■ EXERCISE: Give back the full listing, character for character, with no pictures.

■ ENTRIES PROVIDED:
----

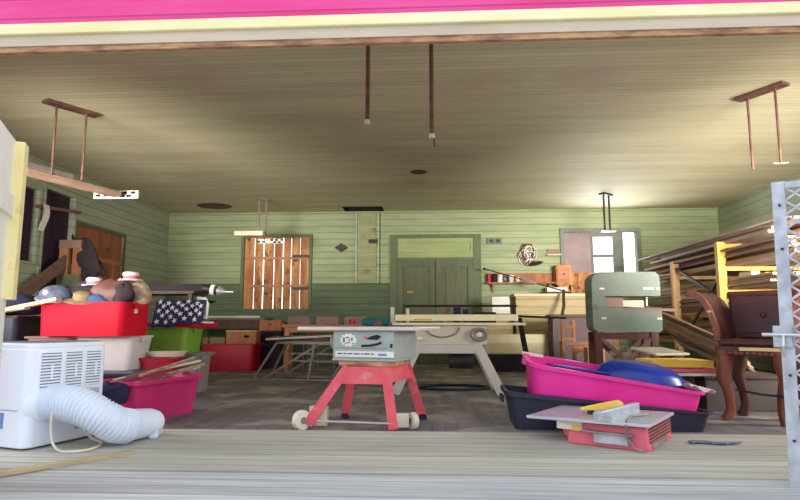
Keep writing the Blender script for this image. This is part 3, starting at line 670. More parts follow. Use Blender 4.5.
# ------------------------------------------------------------------ near table saw on the red stand
o = thing('table_saw', 'grey table saw on a faded red stand with wheels', 'table saw', (-.55, 5.45, 0))
RZ = math.radians(-17)
MB(RZ).box(-.31, -.2, .595, .28, .42, .85).build('cabinet', 'sawgrey', o, bevel=.01)
MB(RZ).box(-.66, -.25, .85, .52, .46, .885).build('tabletop', 'sawtop', o, bevel=.01)
MB(RZ).box(-.31, -.215, .58, .31, .33, .6).build('base_flange', 'sawgrey', o, bevel=.004)
MB(RZ).box(-.25, -.2, .535, .27, .3, .58).build('wood_base', 'rawwood', o, bevel=.004)
fp = MB(RZ).box(-.285, -.208, .67, .285, -.2, .845).build('front_panel', 'sawgrey', o)
lb_ = MB(RZ).box(-.28, -.211, .615, .285, -.2, .668).build('label_strip', 'white', o)
mb = MB(RZ)
x = -.26
for wd in (.05, .03, .045, .06, .02, .055, .03): mb.box(x, -.2135, .638, x+wd, -.211, .65); x += wd+.012
mb.build('lettering', 'bluegrey', lb_); MB(RZ).box(.14, -.2135, .628, .22, -.211, .65).build('logo', 'sticker', lb_)
em = MB(RZ)
em.prism([((.085 if k % 2 else .072)*math.cos(k*PI/12), (.062 if k % 2 else .05)*math.sin(k*PI/12)) for k in range(24)], (-.15, -.208, .765), (1, 0, 0), (0, 0, 1), .005)
em = em.build('emblem', 'white', fp)
mb = MB(RZ)
for dx, dz, wd, hh in ((-.045, .0, .022, .045), (-.01, .022, .03, .014), (.0, -.022, .035, .012), (.035, .008, .018, .03), (.01, .0, .012, .02), (-.03, -.034, .02, .01), (.045, -.03, .02, .012)): mb.box(-.15+dx-wd/2, -.216, .765+dz-hh/2, -.15+dx+wd/2, -.2125, .765+dz+hh/2)
mb.build('emblem_print', 'greymetal', em)
MB(RZ).tube([(-.02, -.211, .715), (.06, -.211, .718), (.13, -.211, .73), (.17, -.211, .745)], .011, 6).build('tilt_slot', 'black', fp)
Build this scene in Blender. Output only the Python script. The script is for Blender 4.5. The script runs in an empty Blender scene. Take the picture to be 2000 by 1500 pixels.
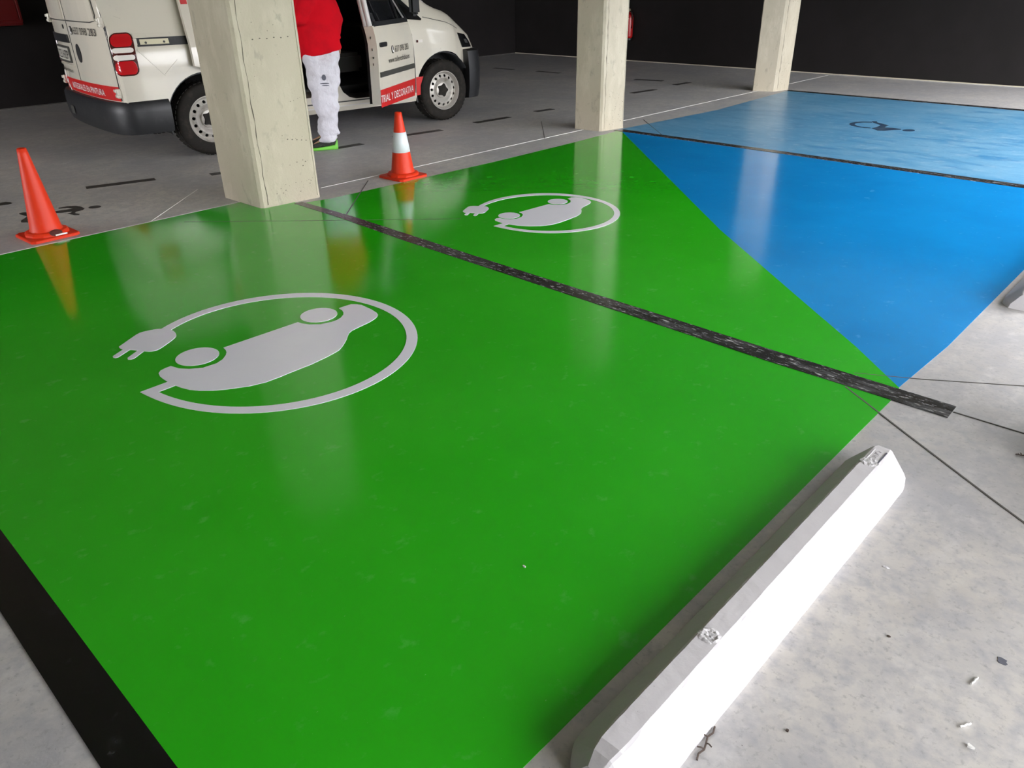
import bpy, bmesh, math, random
from mathutils import Vector, Matrix
from mathutils.bvhtree import BVHTree
from mathutils.geometry import tessellate_polygon

SC = bpy.context.scene
COL = SC.collection
rnd = random.Random(7)

# ---------------------------------------------------------------- camera
cam_d = bpy.data.cameras.new('camera')
cam_d.sensor_fit = 'HORIZONTAL'
cam_d.sensor_width = 36.0
cam_d.lens = 36.0 * 1484.64 / 2000.0
cam_d.clip_start = 0.05
cam_d.clip_end = 200
cam = bpy.data.objects.new('camera', cam_d)
COL.objects.link(cam)
_r = Vector((-0.7282706, -0.6851347, -0.0145697))
_d = Vector((-0.3143876, 0.3529217, -0.8812529))
_f = Vector((0.6089190, -0.6372101, -0.4724204))
M = Matrix((( _r.x, -_d.x, -_f.x, 0.0), (_r.y, -_d.y, -_f.y, 0.0), (_r.z, -_d.z, -_f.z, 1.42), (0, 0, 0, 1)))
cam.matrix_world = M
SC.camera = cam

# ---------------------------------------------------------------- light
SC.view_settings.view_transform = 'Standard'
SC.view_settings.look = 'None'
SC.view_settings.gamma = 1.0
SC.view_settings.use_curve_mapping = False
SC.view_settings.exposure = 0.0
w = bpy.data.worlds.new('world')
SC.world = w
w.use_nodes = True
bg = w.node_tree.nodes['Background']
bg.inputs[0].default_value = (0.96, 0.96, 1.0, 1)
bg.inputs[1].default_value = 11.2


def area(name, loc, size, size_y, power, color, rot=(0, 0, 0)):
    l = bpy.data.lights.new(name, 'AREA')
    l.shape = 'RECTANGLE'
    l.size = size
    l.size_y = size_y
    l.energy = power
    l.color = color
    o = bpy.data.objects.new(name, l)
    o.location = loc
    o.rotation_euler = rot
    COL.objects.link(o)
    return o


# ---------------------------------------------------------------- materials
MATS = {}


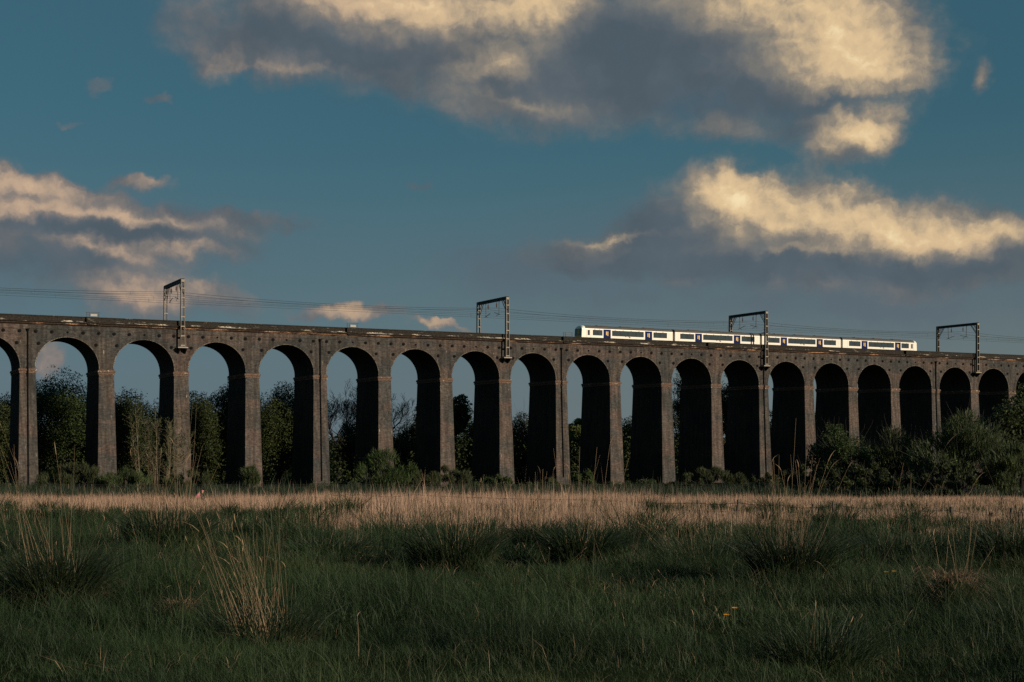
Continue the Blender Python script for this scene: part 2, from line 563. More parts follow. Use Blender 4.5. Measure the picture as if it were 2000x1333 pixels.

----

■ RESULT FOR THIS TASK:
Keep writing the Blender script for this image. This is part 3, starting at line 670. More parts follow. Use Blender 4.5.
# ------------------------------------------------------------------ near table saw on the red stand
o = thing('table_saw', 'grey table saw on a faded red stand with wheels', 'table saw', (-.55, 5.45, 0))
RZ = math.radians(-17)
MB(RZ).box(-.31, -.2, .595, .28, .42, .85).build('cabinet', 'sawgrey', o, bevel=.01)
MB(RZ).box(-.66, -.25, .85, .52, .46, .885).build('tabletop', 'sawtop', o, bevel=.01)
MB(RZ).box(-.31, -.215, .58, .31, .33, .6).build('base_flange', 'sawgrey', o, bevel=.004)
MB(RZ).box(-.25, -.2, .535, .27, .3, .58).build('wood_base', 'rawwood', o, bevel=.004)
fp = MB(RZ).box(-.285, -.208, .67, .285, -.2, .845).build('front_panel', 'sawgrey', o)
lb_ = MB(RZ).box(-.28, -.211, .615, .285, -.2, .668).build('label_strip', 'white', o)
mb = MB(RZ)
x = -.26
for wd in (.05, .03, .045, .06, .02, .055, .03): mb.box(x, -.2135, .638, x+wd, -.211, .65); x += wd+.012
mb.build('lettering', 'bluegrey', lb_); MB(RZ).box(.14, -.2135, .628, .22, -.211, .65).build('logo', 'sticker', lb_)
em = MB(RZ)
em.prism([((.085 if k % 2 else .072)*math.cos(k*PI/12), (.062 if k % 2 else .05)*math.sin(k*PI/12)) for k in range(24)], (-.15, -.208, .765), (1, 0, 0), (0, 0, 1), .005)
em = em.build('emblem', 'white', fp)
mb = MB(RZ)
for dx, dz, wd, hh in ((-.045, .0, .022, .045), (-.01, .022, .03, .014), (.0, -.022, .035, .012), (.035, .008, .018, .03), (.01, .0, .012, .02), (-.03, -.034, .02, .01), (.045, -.03, .02, .012)): mb.box(-.15+dx-wd/2, -.216, .765+dz-hh/2, -.15+dx+wd/2, -.2125, .765+dz+hh/2)
mb.build('emblem_print', 'greymetal', em)
MB(RZ).tube([(-.02, -.211, .715), (.06, -.211, .718), (.13, -.211, .73), (.17, -.211, .745)], .011, 6).build('tilt_slot', 'black', fp)
Build this scene in Blender. Output only the Python script. The script is for Blender 4.5. The script runs in an empty Blender scene. Take the picture to be 2000 by 1500 pixels.
import bpy, bmesh, math, random
from mathutils import Vector, Matrix
from mathutils.bvhtree import BVHTree
from mathutils.geometry import tessellate_polygon

SC = bpy.context.scene
COL = SC.collection
rnd = random.Random(7)

# ---------------------------------------------------------------- camera
cam_d = bpy.data.cameras.new('camera')
cam_d.sensor_fit = 'HORIZONTAL'
cam_d.sensor_width = 36.0
cam_d.lens = 36.0 * 1484.64 / 2000.0
cam_d.clip_start = 0.05
cam_d.clip_end = 200
cam = bpy.data.objects.new('camera', cam_d)
COL.objects.link(cam)
_r = Vector((-0.7282706, -0.6851347, -0.0145697))
_d = Vector((-0.3143876, 0.3529217, -0.8812529))
_f = Vector((0.6089190, -0.6372101, -0.4724204))
M = Matrix((( _r.x, -_d.x, -_f.x, 0.0), (_r.y, -_d.y, -_f.y, 0.0), (_r.z, -_d.z, -_f.z, 1.42), (0, 0, 0, 1)))
cam.matrix_world = M
SC.camera = cam

# ---------------------------------------------------------------- light
SC.view_settings.view_transform = 'Standard'
SC.view_settings.look = 'None'
SC.view_settings.gamma = 1.0
SC.view_settings.use_curve_mapping = False
SC.view_settings.exposure = 0.0
w = bpy.data.worlds.new('world')
SC.world = w
w.use_nodes = True
bg = w.node_tree.nodes['Background']
bg.inputs[0].default_value = (0.96, 0.96, 1.0, 1)
bg.inputs[1].default_value = 11.2


def area(name, loc, size, size_y, power, color, rot=(0, 0, 0)):
    l = bpy.data.lights.new(name, 'AREA')
    l.shape = 'RECTANGLE'
    l.size = size
    l.size_y = size_y
    l.energy = power
    l.color = color
    o = bpy.data.objects.new(name, l)
    o.location = loc
    o.rotation_euler = rot
    COL.objects.link(o)
    return o


# ---------------------------------------------------------------- materials
MATS = {}


Continue the Blender Python script for this scene: part 2, from line 563. More parts follow. Use Blender 4.5. Measure the picture as if it were 2000x1333 pixels.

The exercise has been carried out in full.